In ancient times, no work of genius was thought to require so great parts and capacity as the speaking in public; and some eminent writers have pronounced the talents, even of a great poet or philosopher, to be of an inferior nature to those which are requisite for such an undertaking. Greece and Rome produced, each of them, but one accomplished orator; and whatever praises the other celebrated speakers might merit, they were still esteemed much inferior to these great models of eloquence. It is observable that the ancient critics could scarcely find two orators in any age, who deserved to be placed precisely in the same rank, and professed the same degree of merit. Calvus, Coelius, Curio, Hortensius, Cæsar, rose one above another; but the greatest of that age was inferior to Cicero, the most eloquent speaker that had ever appeared in Rome. Those of fine taste, however, pronounced this judgment of the Roman orator, as well as of the Grecian, that both of them surpassed in eloquence all that had ever appeared, but that they were far from reaching the perfection of their art, which was infinite, and not only exceeded human force to attain, but human imagination to conceive. Cicero declares himself dissatisfied with his own performances; nay, even with those of Demosthenes; Ita sunt avida et capaces [mea aures], says he, et semper aliquid immensum, infinitumque desiderant.1

Of all the polite and learned nations, England alone professes a popular government, or admits into the legislature such numerous assemblies as can be supposed to lie under the dominion of eloquence.

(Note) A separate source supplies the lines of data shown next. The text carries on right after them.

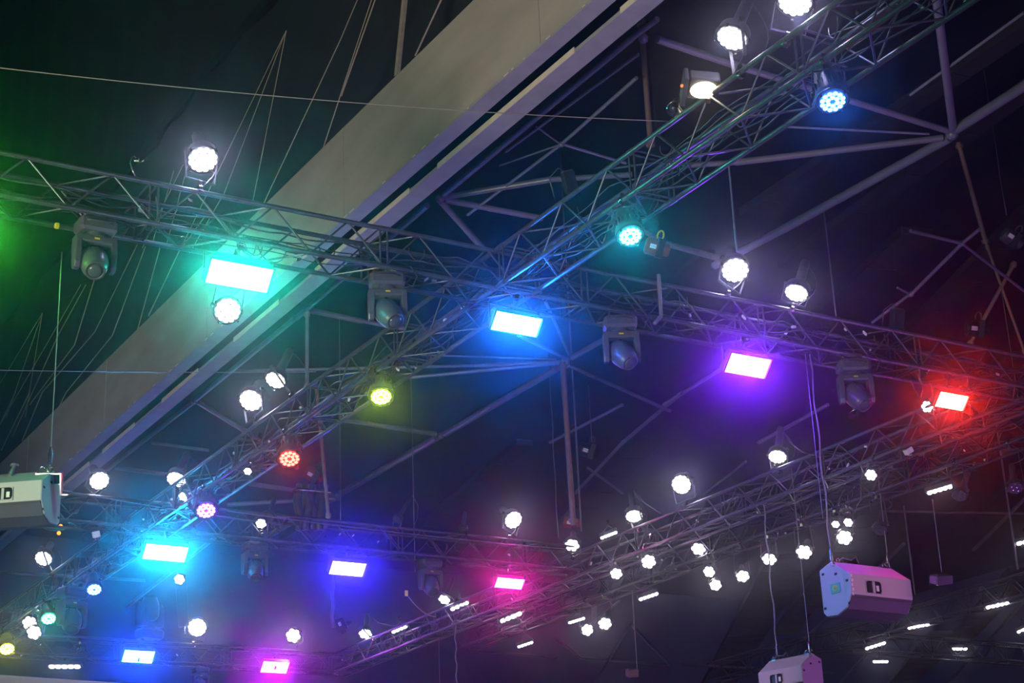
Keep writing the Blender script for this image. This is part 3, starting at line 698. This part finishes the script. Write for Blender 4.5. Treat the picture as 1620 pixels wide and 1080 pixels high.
small_box('junction_box', on('D', 1467, 716), 24, 8, .2, 'flat unlit unit with shiny tabs below the red panel', 'box', 'body')
small_box('junction_box', on('D', 1418, 735), 26, 9, .1, 'flat black unit hanging between the purple lit and the dark truss', 'box', 'black')
small_box('junction_box', on('T', 152, 845), 12, 10, .2, 'small pale box between the left speaker and the cyan panel', 'box', 'white')
p = on('A', 1356, 655, .2); root = empty('mirror_disc', p, 'shiny flat disc just below the rightmost moving head', 'reflector')
mb = MB(); mb.lathe(p, (-ZD + RI * .1 - FW * .35), [(-.05, .06), (-.02, .12), (0, .14), (0, .12), (-.02, .05)], 18, caps=False); part(mb, 'reflector', M['steel'], root)
mb = MB(); mb.lathe(p + ZD * .03, ZD, [(0, .07), (.08, .05)], 12); mb.tube(p, drop(p, 615), .008, 5); part(mb, 'housing', M['body'], root)

# ------------------------------------------------------------------ chain hoists
def hoist(P, k, label, tilt=0.0, mt='red', chain_up=None, chain_dn=None):
    root = empty('chain_hoist', P, label, 'hoist'); x = (RI * math.cos(tilt) - UP * math.sin(tilt)); x = V((x.x, x.y, x.z)); y = (FW - x * FW.dot(x)).normalized(); z_ = x.cross(y)
    b = MB(); b.lathe(P - x * .2 * k, x, [(0, .10 * k), (.02 * k, .13 * k), (.18 * k, .13 * k), (.2 * k, .10 * k), (.38 * k, .10 * k), (.4 * k, .07 * k)], 16); part(b, 'motor', M[mt], root)
    f = MB()
    for i in range(6): f.lathe(P - x * (.17 - i * .028) * k, x, [(0, .142 * k), (.01 * k, .142 * k)], 16)
    part(f, 'cooling_fin', M[mt], root)
    g = MB(); g.box(P + x * .05 * k, x, y, z_, .12 * k, .2 * k, .3 * k, .015); part(g, 'gearbox', M['black'], root)
    h = MB(); c = P + z_ * .2 * k; h.path([c + z_ * .08 * k * math.sin(t) + x * .05 * k * math.cos(t) for t in [i * .55 - .5 for i in range(9)]], .014 * k, 6); part(h, 'hook', M['yellow' if mt == 'red' and k == .9 else 'body'], root)
    l = MB(); l.box(P - x * .08 * k - y * .138 * k, x, y, z_, .1 * k, .006, .07 * k); part(l, 'label_plate', M['white'], root)
    if chain_up is not None:
        ch = MB(); a = c; n = int((chain_up - a).length / .05); d = (chain_up - a).normalized()
        for i in range(min(n, 200)): q = a + d * (i * .05); s1 = RI if i % 2 else FW; ch.box(q, d, s1, d.cross(s1), .055, .022, .008)
        part(ch, 'chain', M['steel'], root)
hoist(on('A', 1040, 392, .4), .9, 'red ribbed chain hoist with yellow hook right behind the teal round lamp', .25, chain_up=on('A', 1030, 300, .4))
hoist(on('T', 932, 713, 4.0), 1.3, 'round dark chain hoist hanging in the open centre above the glaring lamps', .3, 'black')
hoist(on('T', 905, 826, .3), .9, 'dark chain hoist above the right end of the mid level truss', .1)
hoist(on('T', 497, 752, .3), 1.0, 'chain hoist with amber label above the black cable column', .5)
hoist(on('D', 1602, 378, 1.2), 1.05, 'round dark chain hoist near the right edge, upper half', .6, 'body')
hoist(on('Q', 540, 990, .3), 1.1, 'dark chain hoist at the corner above the lowest truss end', 1.2, 'black')
hoist(on('A', 1546, 520, 1.2), 1.0, 'dark chain hoist low on the long truss near the right edge', .1, 'black')
hoist(on('A', 1024, 560, .6), .0001 + .35, 'tiny shiny coupling under the long truss right of centre', .3, 'steel') if False else None

# black cable column over the mid level truss
root = empty('cable_column', on('T', 490, 830), 'thick black column of bundled cables standing on the mid level truss', 'cables')
for k in range(7):
    x0 = 472 + k * 7; pts = []
    for j in range(9): pts.append(on('T', x0 + 3 * math.sin(j * .9 + k * 2), 838 - j * 9, .15 + .06 * math.sin(k * 2.1)))
    mb = MB(); mb.path(pts, .075, 7); part(mb, 'cable', M['cable'], root)
mb = MB(); a = on('T', 466, 775); b = on('T', 520, 780); mb.box((a + b) / 2, b - a, VD, (b - a).cross(VD), (b - a).length, .25, .05, .01); part(mb, 'clamp_plate', M['steel'], root)

# ------------------------------------------------------------------ hanging wires, poles, cords
def wire(pl, x, y0, y1, wpx, label, mt='wire', off=TW / 2, name='wire_rope', cat='wire', wob=0.0, hook=False):
    a = on(pl, x, y0, off); b = drop(a, y1); r = wpx / 2 / pxm((a + b) / 2)
    root = empty(name, a, label, cat); pts = [a.lerp(b, i / 12) + V((RI.x, RI.y, 0)) * (wob * math.sin(i * 1.7)) for i in range(13)]
    mb = MB(); mb.path(pts, r, 6); part(mb, 'line', M[mt], root)
    if hook:
        h = MB(); h.lathe(b + ZD * .05, ZD, [(0, .02), (.12, .028), (.2, .012)], 8); h.path([b + V((RI.x, RI.y, 0)) * .03 * math.sin(t) + ZD * (.03 * math.cos(t)) for t in [i * .7 for i in range(8)]], .008, 5); part(h, 'shackle', M['steel'], root)
    return a, b
WIRES = [('A',98,398,742,1.8,'thin wire holding the left speaker from the long truss','wire',.0,True),
 ('A',1281,560,892,2.8,'purple lit cord running down to the left side of the pink lit speaker','wire',.015,True),
 ('A',1274,560,820,1.4,'thin wire just left of the purple lit cord','wire',0,False),
 ('D',1388,745,895,1.6,'thin wire holding the right side of the pink lit speaker','wire',0,True),
 ('C',1207,790,1042,2.4,'cord running down to the lower speaker, left one','wire',.018,True),
 ('C',1252,740,1036,1.4,'thin wire running down to the lower speaker, right one','wire',0,True),
 ('T',868,560,850,1.6,'pale thin wire right of centre, left of the tall pole','wire',.01,False),
 ('T',537,500,830,1.5,'thin wire hanging right of the black cable column','wire',0,False),
 ('T',650,590,905,1.4,'thin wire right of the yellow green lamp down to the mid level truss','wire',0,True),
 ('B',1153,262,398,3.4,'dark rod hanging down to the brilliant lamp right of centre','pipe',0,False),
 ('C',1303,330,500,2.4,'greenish thin rod hanging above the long truss on the right','wire',0,False),
 ('C',931,610,700,1.2,'thin wire holding the round hoist in the open centre','wire',0,False),
 ('C',720,985,1085,2.6,'cord hanging from the purple lit truss at the bottom edge','wire',.02,False),
 ('C',694,1010,1085,1.0,'faint thin wire left of the cord at the bottom edge','wire',0,False),
 ('D',1000,935,1058,1.6,'long thin wire carrying a small box at bottom centre','wire',0,False),
 ('D',1475,790,905,1.6,'thin wire hanging under the five cell bar light','wire',0,False),
 ('E',1538,-5,340,1.2,'thin chain line near the right edge at the top','wire',.01,False),
 ('E',1580,430,640,1.4,'thin line near the right edge, middle height','wire',0,False),
 ('E',1430,800,940,3.0,'dim grey hanging rod right of the pink lit speaker','pipe',0,False),
 ('E',1572,640,900,3.5,'dim grey hanging pole at the right, below the unlit cans','pipe',0,False),
 ('Q',526,880,992,7.0,'thick grey cable drop left below the indigo panel','pipe',.02,False),
 ('T',886,240,840,3.0,'dim pole standing behind the crossing of the two big trusses','pipe',0,False)]
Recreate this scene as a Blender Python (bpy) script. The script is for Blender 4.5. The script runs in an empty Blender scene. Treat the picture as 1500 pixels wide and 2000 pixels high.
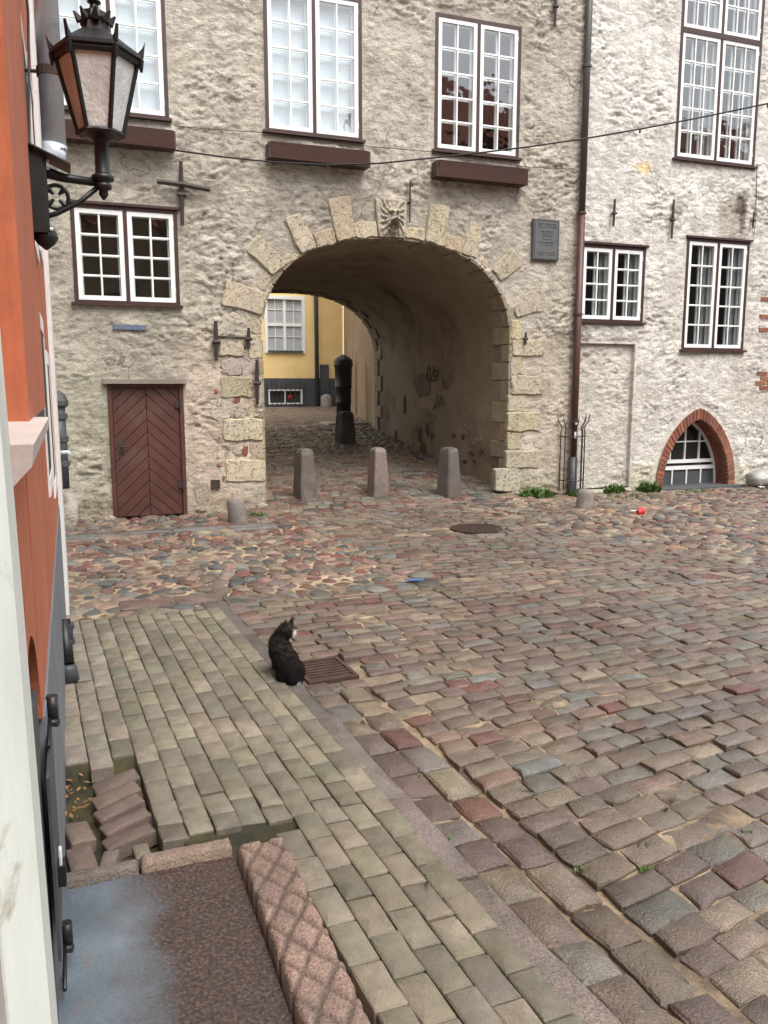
import bpy, bmesh, math, random
import numpy as np
from mathutils import Vector, Matrix
R = math.radians
random.seed(7); rng = np.random.default_rng(7)
scene = bpy.context.scene
COL = scene.collection

# ------------------------------------------------------------------ camera, world, sun, exposure
F_PX, CAM_H = 1600.0, 1.8
PITCH = math.atan(250 / F_PX); AZ = R(69.1)
cam_d = bpy.data.cameras.new('camera'); cam = bpy.data.objects.new('camera', cam_d); COL.objects.link(cam)
cam_d.sensor_fit = 'VERTICAL'; cam_d.sensor_height = 24; cam_d.lens = 24 * F_PX / 2000
cam_d.clip_start = 0.02; cam_d.clip_end = 500
cam.location = (0, 0, CAM_H)
cam.rotation_euler = (R(90) - PITCH, 0, AZ - R(90))
scene.camera = cam
scene.render.resolution_x = 768; scene.render.resolution_y = 1024

SUN_EL, SUN_AZ = R(58), R(163)      # compass-style angle of the sun, measured from +Y clockwise
w = bpy.data.worlds.new('World'); scene.world = w; w.use_nodes = True
nt = w.node_tree; nt.nodes.clear()
sky = nt.nodes.new('ShaderNodeTexSky'); sky.sky_type = 'NISHITA'; sky.sun_disc = False
sky.sun_elevation = SUN_EL; sky.sun_rotation = SUN_AZ
sky.air_density = 1.0; sky.dust_density = 3.0; sky.ozone_density = 1.0
hs = nt.nodes.new('ShaderNodeHueSaturation'); hs.inputs['Saturation'].default_value = 0.30
bg = nt.nodes.new('ShaderNodeBackground'); bg.inputs['Strength'].default_value = 0.15
wo = nt.nodes.new('ShaderNodeOutputWorld')
nt.links.new(sky.outputs[0], hs.inputs['Color']); nt.links.new(hs.outputs[0], bg.inputs['Color']); nt.links.new(bg.outputs[0], wo.inputs['Surface'])
sd = bpy.data.lights.new('sun', 'SUN'); sd.energy = 1.15; sd.angle = R(38); sd.color = (1.0, 0.95, 0.87)
so = bpy.data.objects.new('sun', sd); COL.objects.link(so)
sdir = Vector((math.sin(SUN_AZ) * math.cos(SUN_EL), math.cos(SUN_AZ) * math.cos(SUN_EL), math.sin(SUN_EL)))
so.rotation_euler = sdir.to_track_quat('Z', 'Y').to_euler(); so.location = (0, -10, 20)
vs = scene.view_settings; vs.view_transform = 'Standard'; vs.look = 'None'; vs.gamma = 1; vs.use_curve_mapping = False
vs.exposure = 1.25

# ------------------------------------------------------------------ measuring helpers
cF = np.array([math.cos(AZ) * math.cos(PITCH), math.sin(AZ) * math.cos(PITCH), -math.sin(PITCH)])
cR = np.array([math.sin(AZ), -math.cos(AZ), 0.0]); cU = np.cross(cR, cF); cC = np.array([0, 0, CAM_H])
def ray(u, v): return cF + cR * (u - 750) / F_PX + cU * (1000 - v) / F_PX
def on_y(u, v, Y): d = ray(u, v); return cC + d * (Y / d[1])
def on_z(u, v, z=0.0): d = ray(u, v); return cC + d * ((z - CAM_H) / d[2])
def proj(P):
    q = np.asarray(P) - cC; z = q @ cF
    return 750 + F_PX * (q @ cR) / z, 1000 - F_PX * (q @ cU) / z, z
D = 11.527                                   # the plane of the long facade
def wall_pt(u, v): p = on_y(u, v, D); return float(p[0]), float(p[2])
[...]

But what has England to boast of in this particular? In enumerating the great men who have done honour to our country, we exult in our poets and philosophers; but what orators are ever mentioned? Or where are the monuments of their genius to be met with? there are found, indeed, in our histories, the names of several, who directed the resolutions of our parliament: But neither themselves nor others have taken the pains to preserve the

1 My ears are so greedy and capacious, and always long for something immense and infinite. — CICERO, Orator, 29 (104).